Directions for this task → Each line of the listing that contains the word "pixels" is to be copied.

Begin Data provided

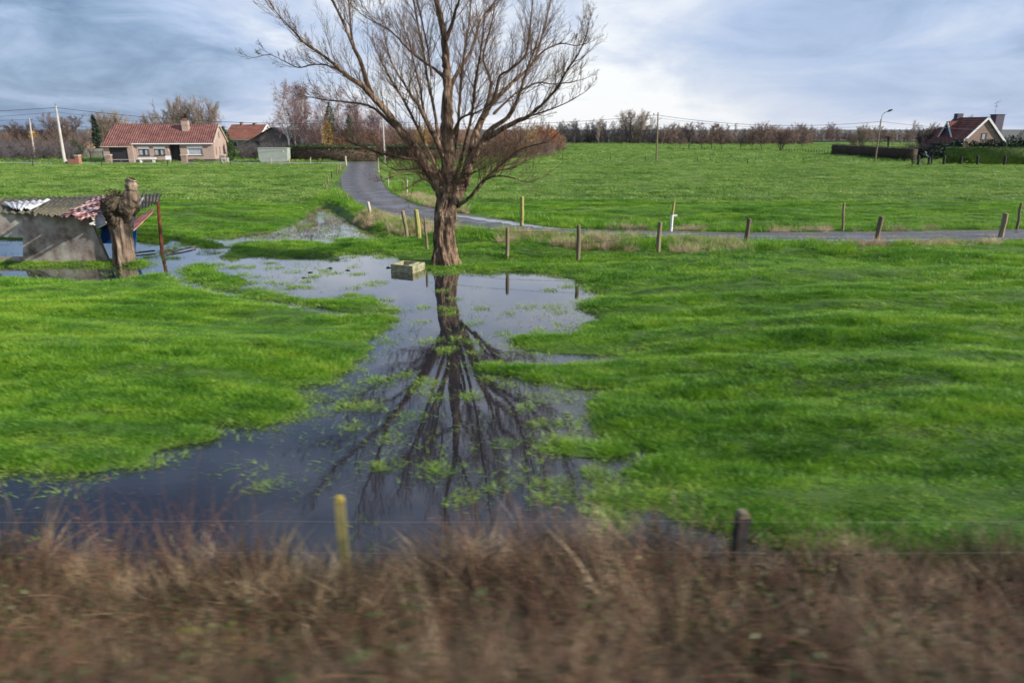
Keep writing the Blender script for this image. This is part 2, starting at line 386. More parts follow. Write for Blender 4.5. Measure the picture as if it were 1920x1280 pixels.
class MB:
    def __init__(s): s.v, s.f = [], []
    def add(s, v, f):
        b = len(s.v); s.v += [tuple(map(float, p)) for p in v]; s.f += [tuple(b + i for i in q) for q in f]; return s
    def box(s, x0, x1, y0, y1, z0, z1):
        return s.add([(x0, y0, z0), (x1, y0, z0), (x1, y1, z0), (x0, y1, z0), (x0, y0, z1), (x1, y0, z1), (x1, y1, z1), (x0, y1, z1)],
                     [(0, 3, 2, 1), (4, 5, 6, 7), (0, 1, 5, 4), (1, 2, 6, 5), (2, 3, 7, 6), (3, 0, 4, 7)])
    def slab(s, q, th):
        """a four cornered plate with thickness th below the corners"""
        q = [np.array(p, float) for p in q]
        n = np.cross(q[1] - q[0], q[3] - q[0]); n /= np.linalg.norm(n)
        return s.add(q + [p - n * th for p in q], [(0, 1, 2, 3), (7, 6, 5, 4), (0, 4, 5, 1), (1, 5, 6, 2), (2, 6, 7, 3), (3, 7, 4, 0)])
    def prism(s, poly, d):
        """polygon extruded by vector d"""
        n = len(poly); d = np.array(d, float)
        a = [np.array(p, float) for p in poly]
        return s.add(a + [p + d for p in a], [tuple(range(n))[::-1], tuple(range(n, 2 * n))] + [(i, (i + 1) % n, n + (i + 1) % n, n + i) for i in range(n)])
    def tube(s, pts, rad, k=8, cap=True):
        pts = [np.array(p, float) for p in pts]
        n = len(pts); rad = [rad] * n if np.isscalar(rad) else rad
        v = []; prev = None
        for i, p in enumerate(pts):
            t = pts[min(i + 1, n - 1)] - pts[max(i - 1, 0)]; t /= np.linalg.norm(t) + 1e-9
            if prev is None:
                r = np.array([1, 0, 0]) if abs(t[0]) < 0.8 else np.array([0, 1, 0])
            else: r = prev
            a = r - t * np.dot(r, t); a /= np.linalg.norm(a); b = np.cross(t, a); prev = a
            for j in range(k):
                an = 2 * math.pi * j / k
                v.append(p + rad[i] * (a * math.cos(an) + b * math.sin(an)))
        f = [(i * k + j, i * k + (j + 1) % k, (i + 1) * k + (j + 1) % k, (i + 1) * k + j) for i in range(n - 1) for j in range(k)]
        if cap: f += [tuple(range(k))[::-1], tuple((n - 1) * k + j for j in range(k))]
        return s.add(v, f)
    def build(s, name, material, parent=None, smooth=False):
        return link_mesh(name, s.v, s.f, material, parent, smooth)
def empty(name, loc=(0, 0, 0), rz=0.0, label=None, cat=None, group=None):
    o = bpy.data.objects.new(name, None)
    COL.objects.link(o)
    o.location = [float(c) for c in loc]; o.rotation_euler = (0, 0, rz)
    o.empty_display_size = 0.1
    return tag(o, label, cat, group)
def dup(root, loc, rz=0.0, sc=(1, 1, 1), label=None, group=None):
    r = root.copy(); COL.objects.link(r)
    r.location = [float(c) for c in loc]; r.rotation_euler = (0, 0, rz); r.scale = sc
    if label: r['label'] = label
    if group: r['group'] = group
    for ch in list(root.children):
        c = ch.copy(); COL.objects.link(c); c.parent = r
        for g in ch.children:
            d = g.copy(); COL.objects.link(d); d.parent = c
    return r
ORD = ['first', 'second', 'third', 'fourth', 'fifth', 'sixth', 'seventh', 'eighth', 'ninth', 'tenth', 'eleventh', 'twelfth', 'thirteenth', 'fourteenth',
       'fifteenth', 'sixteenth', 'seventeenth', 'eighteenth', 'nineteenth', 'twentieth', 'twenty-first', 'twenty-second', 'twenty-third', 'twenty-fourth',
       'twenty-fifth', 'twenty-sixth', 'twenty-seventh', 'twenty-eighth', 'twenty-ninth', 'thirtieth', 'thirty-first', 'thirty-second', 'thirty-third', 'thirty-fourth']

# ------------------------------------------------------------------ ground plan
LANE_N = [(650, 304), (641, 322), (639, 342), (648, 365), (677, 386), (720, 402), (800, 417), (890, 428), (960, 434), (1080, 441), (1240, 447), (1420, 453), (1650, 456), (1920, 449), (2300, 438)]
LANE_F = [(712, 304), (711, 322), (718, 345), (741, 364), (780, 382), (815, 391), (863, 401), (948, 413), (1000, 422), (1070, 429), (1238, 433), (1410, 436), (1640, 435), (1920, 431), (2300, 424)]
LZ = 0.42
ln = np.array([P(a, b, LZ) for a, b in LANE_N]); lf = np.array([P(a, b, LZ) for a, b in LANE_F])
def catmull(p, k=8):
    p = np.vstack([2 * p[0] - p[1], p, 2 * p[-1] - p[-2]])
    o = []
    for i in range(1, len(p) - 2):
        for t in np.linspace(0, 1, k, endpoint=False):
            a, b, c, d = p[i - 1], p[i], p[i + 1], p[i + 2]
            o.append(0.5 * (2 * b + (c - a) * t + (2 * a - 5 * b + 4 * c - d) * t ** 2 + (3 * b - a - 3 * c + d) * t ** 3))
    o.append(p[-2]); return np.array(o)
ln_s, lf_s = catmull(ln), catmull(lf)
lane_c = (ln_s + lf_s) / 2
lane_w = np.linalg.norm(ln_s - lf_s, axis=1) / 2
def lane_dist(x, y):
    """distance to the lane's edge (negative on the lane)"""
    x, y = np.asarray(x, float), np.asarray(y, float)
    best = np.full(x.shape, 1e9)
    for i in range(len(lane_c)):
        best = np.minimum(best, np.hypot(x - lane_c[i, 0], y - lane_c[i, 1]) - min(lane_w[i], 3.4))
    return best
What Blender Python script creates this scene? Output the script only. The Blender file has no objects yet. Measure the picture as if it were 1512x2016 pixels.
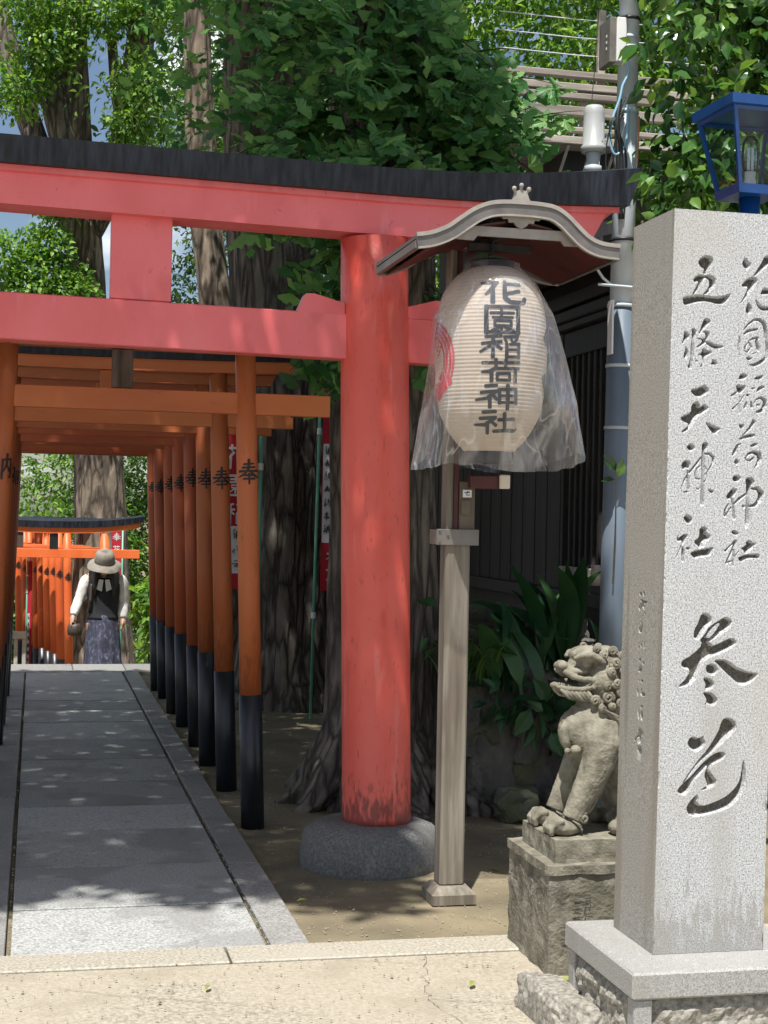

End Data provided

Exercise answer →
Keep writing the Blender script for this image. This is part 2, starting at line 386. More parts follow. Write for Blender 4.5. Measure the picture as if it were 1920x1280 pixels.
What Blender Python script creates this scene? Output the script only. The Blender file has no objects yet. Measure the picture as if it were 1512x2016 pixels.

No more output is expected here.